Richard Meier's got a lot to answer for!

It's all uber-architect Richard Meier's fault. This morning, after I breezed into our Guastavino-tiled lobby, I got to spend some quality time with the towering silver fox himself (Meier's offices are on the sixth floor of what we now call the TONY building). So, the Dick (like the Donald, but with better hair) and I (okay, plus a building maintenance man) shared an elevator up. But the elevator stopped. Dead. The display told us we on the 14th floor, but actually it was more like the fourth, which is where Isaac Mizrahi's offices are—now that's a guy who gives good elevator, but I digress. Mr. Meier was not happy. He turned to the maintenance man and demanded, masterfully I might add, to know just what the hell was going on. Now, while Dick was grilling the maintenance man, I was busy trying to think of winning conversational gambits and picturing a meaningful get-to-know-you session with the almighty architect. It wasn't to be. A juddering lurch and an alarming moment when we were definitely going down while the display showed us on the top floor and heading up, and we began to move. The doors opened, and Dick sprinted out with nary a backward glance.
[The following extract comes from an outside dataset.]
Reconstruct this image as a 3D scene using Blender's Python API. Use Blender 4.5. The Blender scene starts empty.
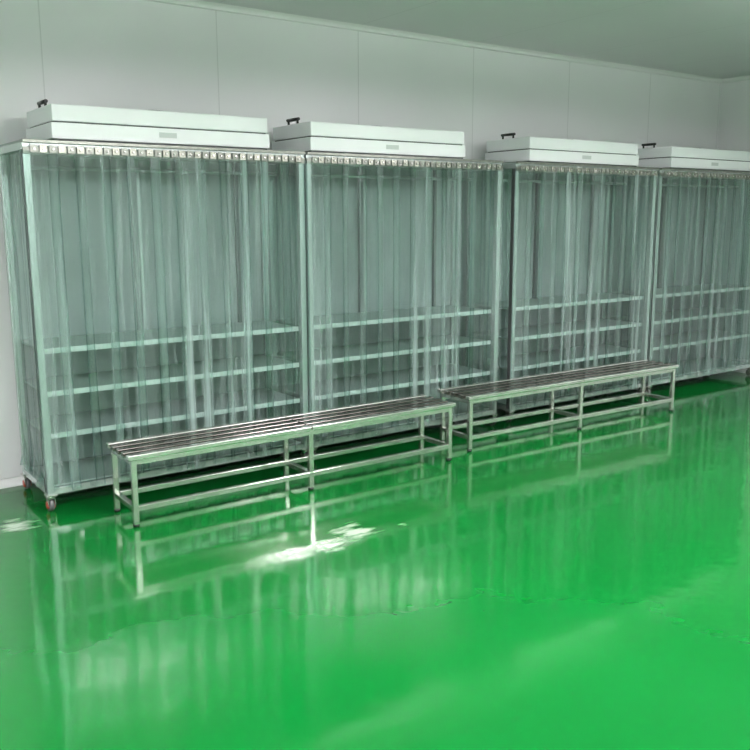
import bpy, bmesh, math, random
from mathutils import Vector, Matrix
random.seed(4)
S=bpy.context.scene
S.view_settings.view_transform='Standard'
S.view_settings.look='None'
S.view_settings.exposure=.06
S.cycles.transparent_max_bounces=16
COL=S.collection

# ---------------------------------------------------------------- materials
def mat(name):
    m=bpy.data.materials.new(name); m.use_nodes=True
    nt=m.node_tree; return m,nt,nt.nodes['Principled BSDF']
def N(nt,t,**k):
    n=nt.nodes.new(t)
    for a,b in k.items():
        if a in n.inputs.keys(): n.inputs[a].default_value=b
        else: setattr(n,a,b)
    return n
def simple(name,col,rough=.5,metal=0,spec=.5,noise=0,scale=8):
    m,nt,p=mat(name)
    p.inputs['Roughness'].default_value=rough; p.inputs['Metallic'].default_value=metal
    p.inputs['Specular IOR Level'].default_value=spec
    p.inputs['Base Color'].default_value=(*col,1)
    if noise:
        tc=N(nt,'ShaderNodeTexCoord'); nz=N(nt,'ShaderNodeTexNoise'); nz.inputs['Scale'].default_value=scale
        nz.inputs['Detail'].default_value=4
        nt.links.new(tc.outputs['Object'],nz.inputs['Vector'])
        cr=N(nt,'ShaderNodeMapRange'); cr.inputs['To Min'].default_value=1-noise; cr.inputs['To Max'].default_value=1+noise*.6
        nt.links.new(nz.outputs['Fac'],cr.inputs['Value'])
        mx=N(nt,'ShaderNodeVectorMath',operation='SCALE'); mx.inputs[0].default_value=col
        nt.links.new(cr.outputs['Result'],mx.inputs['Scale'])
        nt.links.new(mx.outputs['Vector'],p.inputs['Base Color'])
    return m
M_steel=simple('stainless_steel',(.78,.76,.73),.16,.92,noise=.25,scale=12)
M_steel_b=simple('brushed_steel_frame',(.55,.61,.59),.26,.65,noise=.2,scale=6)
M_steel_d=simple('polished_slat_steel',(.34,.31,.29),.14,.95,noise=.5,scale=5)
M_rail=simple('hanging_rail_steel',(.25,.26,.23),.3,.85,noise=.4,scale=30)
M_clip=simple('hanging_clip_steel',(.38,.38,.33),.25,.85,noise=.4,scale=30)
M_shelf=simple('shelf_steel',(.33,.39,.37),.4,.2)
M_lip=simple('shelf_edge_steel',(.60,.66,.64),.35,.2)
M_white=simple('ffu_white_paint',(.83,.84,.85),.35,0,noise=.06,scale=3)
M_seam=simple('dark_gasket',(.06,.065,.065),.6)
M_post=simple('dark_rear_post',(.05,.075,.07),.5)
M_black=simple('black_plastic',(.012,.012,.012),.4)
M_rub=simple('caster_rubber',(.10,.10,.10),.5)
M_red=simple('caster_red',(.45,.05,.03),.4)
M_back=simple('cabinet_back_panel',(.29,.34,.33),.45,.1,noise=.4,scale=2)
M_top=simple('cabinet_top_plate',(.33,.36,.35),.45,.3)
M_grille=simple('exhaust_filter',(.55,.58,.57),.7)

def pvc():
    m=bpy.data.materials.new('clear_pvc_strip'); m.use_nodes=True; nt=m.node_tree; nt.nodes.clear()
    out=N(nt,'ShaderNodeOutputMaterial')
    tc=N(nt,'ShaderNodeTexCoord'); mp=N(nt,'ShaderNodeMapping'); mp.inputs['Scale'].default_value=(20,20,.45)
    nt.links.new(tc.outputs['Object'],mp.inputs['Vector'])
    nz=N(nt,'ShaderNodeTexNoise'); nz.inputs['Scale'].default_value=1; nz.inputs['Detail'].default_value=5; nz.inputs['Roughness'].default_value=.62
    nt.links.new(mp.outputs['Vector'],nz.inputs['Vector'])
    at=N(nt,'ShaderNodeAttribute',attribute_name='tone')
    ed=N(nt,'ShaderNodeAttribute',attribute_name='edge')
    ep=N(nt,'ShaderNodeMath',operation='POWER'); ep.inputs[1].default_value=4; nt.links.new(ed.outputs['Fac'],ep.inputs[0])
    rmp=N(nt,'ShaderNodeMapRange'); rmp.inputs['From Min'].default_value=.43; rmp.inputs['From Max'].default_value=.68
    rmp.inputs['To Min'].default_value=.02; rmp.inputs['To Max'].default_value=.48
    nt.links.new(nz.outputs['Fac'],rmp.inputs['Value'])
    ad=N(nt,'ShaderNodeMath',operation='MULTIPLY'); nt.links.new(rmp.outputs['Result'],ad.inputs[0]); nt.links.new(at.outputs['Fac'],ad.inputs[1])
    tcx=N(nt,'ShaderNodeMixRGB'); tcx.inputs['Color1'].default_value=(.77,.86,.83,1); tcx.inputs['Color2'].default_value=(.24,.42,.39,1)
    nt.links.new(ep.outputs[0],tcx.inputs['Fac'])
    tr=N(nt,'ShaderNodeBsdfTransparent'); nt.links.new(tcx.outputs['Color'],tr.inputs['Color'])
    df=N(nt,'ShaderNodeBsdfDiffuse'); df.inputs['Color'].default_value=(.58,.72,.69,1)
    tl=N(nt,'ShaderNodeBsdfTranslucent'); tl.inputs['Color'].default_value=(.58,.72,.69,1)
    mdt=N(nt,'ShaderNodeMixShader'); mdt.inputs[0].default_value=.4
    nt.links.new(df.outputs[0],mdt.inputs[1]); nt.links.new(tl.outputs[0],mdt.inputs[2])
    m1=N(nt,'ShaderNodeMixShader'); nt.links.new(ad.outputs[0],m1.inputs[0]); nt.links.new(tr.outputs[0],m1.inputs[1]); nt.links.new(mdt.outputs[0],m1.inputs[2])
    gl=N(nt,'ShaderNodeBsdfGlossy'); gl.inputs['Roughness'].default_value=.14
    bp=N(nt,'ShaderNodeBump'); bp.inputs['Strength'].default_value=.3; bp.inputs['Distance'].default_value=.01
    nt.links.new(nz.outputs['Fac'],bp.inputs['Height']); nt.links.new(bp.outputs[0],gl.inputs['Normal'])
    lw=N(nt,'ShaderNodeLayerWeight'); lw.inputs['Blend'].default_value=.5
    pw=N(nt,'ShaderNodeMath',operation='POWER'); pw.inputs[1].default_value=4; nt.links.new(lw.outputs['Facing'],pw.inputs[0])
    ma=N(nt,'ShaderNodeMath',operation='MULTIPLY_ADD'); ma.inputs[1].default_value=.6; ma.inputs[2].default_value=.06; nt.links.new(pw.outputs[0],ma.inputs[0])
    m2=N(nt,'ShaderNodeMixShader'); nt.links.new(ma.outputs[0],m2.inputs[0]); nt.links.new(m1.outputs[0],m2.inputs[1]); nt.links.new(gl.outputs[0],m2.inputs[2])
    nt.links.new(m2.outputs[0],out.inputs['Surface'])
    return m
M_pvc=pvc()

# pale blotches mixed into the floor colour: x, y, radius, strength
PALE_BLOTCH=[(1.276,-1.298,.26,.58),(1.058,-1.394,.20,.52),(1.565,-1.371,.12,.50),(-.187,-.109,.24,.60),(.828,-1.346,.18,.40),(1.826,-1.478,.12,.40)]
def floor_mat():
    m,nt,p=mat('green_epoxy_floor')
    g=N(nt,'ShaderNodeNewGeometry')
    nz=N(nt,'ShaderNodeTexNoise'); nz.inputs['Scale'].default_value=.9; nz.inputs['Detail'].default_value=3
    nt.links.new(g.outputs['Position'],nz.inputs['Vector'])
    cr=N(nt,'ShaderNodeValToRGB'); cr.color_ramp.elements[0].position=.3; cr.color_ramp.elements[0].color=(.001,.125,.017,1)
    cr.color_ramp.elements[1].position=.7; cr.color_ramp.elements[1].color=(.002,.15,.022,1)
    nt.links.new(nz.outputs['Fac'],cr.inputs['Fac'])
    last=cr.outputs['Color']
    n2=N(nt,'ShaderNodeTexNoise'); n2.inputs['Scale'].default_value=9; n2.inputs['Detail'].default_value=6; n2.inputs['Roughness'].default_value=.65
    mp=N(nt,'ShaderNodeMapping'); mp.inputs['Rotation'].default_value=(0,0,-.5); mp.inputs['Scale'].default_value=(.6,2.2,1)
    nt.links.new(g.outputs['Position'],mp.inputs['Vector']); nt.links.new(mp.outputs[0],n2.inputs['Vector'])
    tot=None
    for (x,y,r,s) in PALE_BLOTCH:
        d=N(nt,'ShaderNodeVectorMath',operation='DISTANCE'); d.inputs[1].default_value=(x,y,0)
        nt.links.new(g.outputs['Position'],d.inputs[0])
        r_=N(nt,'ShaderNodeMapRange'); r_.inputs['From Min'].default_value=0; r_.inputs['From Max'].default_value=r
        r_.inputs['To Min'].default_value=s; r_.inputs['To Max'].default_value=0
        nt.links.new(d.outputs['Value'],r_.inputs['Value'])
        if tot is None: tot=r_.outputs['Result']
        else:
            a=N(nt,'ShaderNodeMath',operation='MAXIMUM'); nt.links.new(tot,a.inputs[0]); nt.links.new(r_.outputs['Result'],a.inputs[1]); tot=a.outputs[0]
    a=N(nt,'ShaderNodeMath',operation='ADD'); nt.links.new(tot,a.inputs[0]); nt.links.new(n2.outputs['Fac'],a.inputs[1])
    r2=N(nt,'ShaderNodeMapRange'); r2.inputs['From Min'].default_value=.84; r2.inputs['From Max'].default_value=1.04
    nt.links.new(a.outputs[0],r2.inputs['Value'])
    mx=N(nt,'ShaderNodeMixRGB'); nt.links.new(r2.outputs['Result'],mx.inputs['Fac']); nt.links.new(last,mx.inputs['Color1']); mx.inputs['Color2'].default_value=(.42,.52,.40,1)
    nt.links.new(mx.outputs['Color'],p.inputs['Base Color'])
    p.inputs['Roughness'].default_value=.09; p.inputs['IOR'].default_value=1.6
    n3=N(nt,'ShaderNodeTexNoise'); n3.inputs['Scale'].default_value=4; n3.inputs['Detail'].default_value=2
    nt.links.new(g.outputs['Position'],n3.inputs['Vector'])
    bp=N(nt,'ShaderNodeBump'); bp.inputs['Strength'].default_value=.2; bp.inputs['Distance'].default_value=.01
    nt.links.new(n3.outputs['Fac'],bp.inputs['Height']); nt.links.new(bp.outputs[0],p.inputs['Normal'])
    return m
M_floor=floor_mat()

# ---------------------------------------------------------------- camera
F,YAW,PITCH,ROLL=870.5,.6241,.1817,-.0033
CP=Vector((-1.2693,-5.0468,1.7))
fw=Vector((math.sin(YAW)*math.cos(PITCH),math.cos(YAW)*math.cos(PITCH),-math.sin(PITCH)))
rt=Vector((math.cos(YAW),-math.sin(YAW),0)); up=rt.cross(fw)
r2=rt*math.cos(ROLL)+up*math.sin(ROLL); u2=-rt*math.sin(ROLL)+up*math.cos(ROLL)
cam=bpy.data.cameras.new('camera'); co=bpy.data.objects.new('camera',cam); COL.objects.link(co)
co.matrix_world=Matrix(((r2.x,u2.x,-fw.x,CP.x),(r2.y,u2.y,-fw.y,CP.y),(r2.z,u2.z,-fw.z,CP.z),(0,0,0,1)))
cam.lens=36*F/750; cam.sensor_width=36; cam.clip_start=.05; S.camera=co

# ---------------------------------------------------------------- mesh builder
class B:
    def __init__(s): s.bm=bmesh.new(); s.mats=[]
    def mi(s,m):
        if m not in s.mats: s.mats.append(m)
        return s.mats.index(m)
    def box(s,a,b,m,bev=0,M=None):
        a=Vector(a);b=Vector(b);c=(a+b)/2;d=b-a
        r=bmesh.ops.create_cube(s.bm,size=1,matrix=Matrix.Translation(c)@Matrix.Diagonal((abs(d.x),abs(d.y),abs(d.z),1)))
        vs=r['verts']
        if bev:
            es=list({e for v in vs for e in v.link_edges})
            rb=bmesh.ops.bevel(s.bm,geom=es,offset=bev,segments=2,affect='EDGES',profile=.5)
            vs=list({v for v in rb['verts']}|{v for v in vs if v.is_valid})
        k=s.mi(m); fs={f for v in vs for f in v.link_faces}
        for f in fs: f.material_index=k
        if M: bmesh.ops.transform(s.bm,matrix=M,verts=vs)
        return vs
    def cyl(s,c,r,h,axis,m,seg=20,r2=None,bev=0):
        R={'X':Matrix.Rotation(math.pi/2,4,'Y'),'Y':Matrix.Rotation(math.pi/2,4,'X'),'Z':Matrix.Identity(4)}[axis]
        q=bmesh.ops.create_cone(s.bm,cap_ends=True,segments=seg,radius1=r,radius2=r if r2 is None else r2,depth=h,matrix=Matrix.Translation(c)@R)
        k=s.mi(m)
        for f in {f for v in q['verts'] for f in v.link_faces}:
            f.material_index=k; f.smooth=len(f.verts)==4
    def obj(s,name,parent=None):
        me=bpy.data.meshes.new(name); s.bm.to_mesh(me); s.bm.free()
        for m in s.mats: me.materials.append(m)
        o=bpy.data.objects.new(name,me); COL.objects.link(o)
        if parent: o.parent=parent
        return o
def empty(name,loc,rz=0):
    e=bpy.data.objects.new(name,None); e.location=loc; e.rotation_euler=(0,0,rz); e.empty_display_size=.2; COL.objects.link(e); return e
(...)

All of which got me thinking that I really should check out "Going Public 2: City Snapshot(s) and Case Studies of the Mayor's Design and Construction Excellence Initiative" at the Center for Architecture on La Guardia Place. If you get there at 4pm on a Friday, a chipper staffer will take you by the figurative hand and give you a tour of the exhibit. Trouble is, I decided I wanted to do this at 5pm. Bloody typical.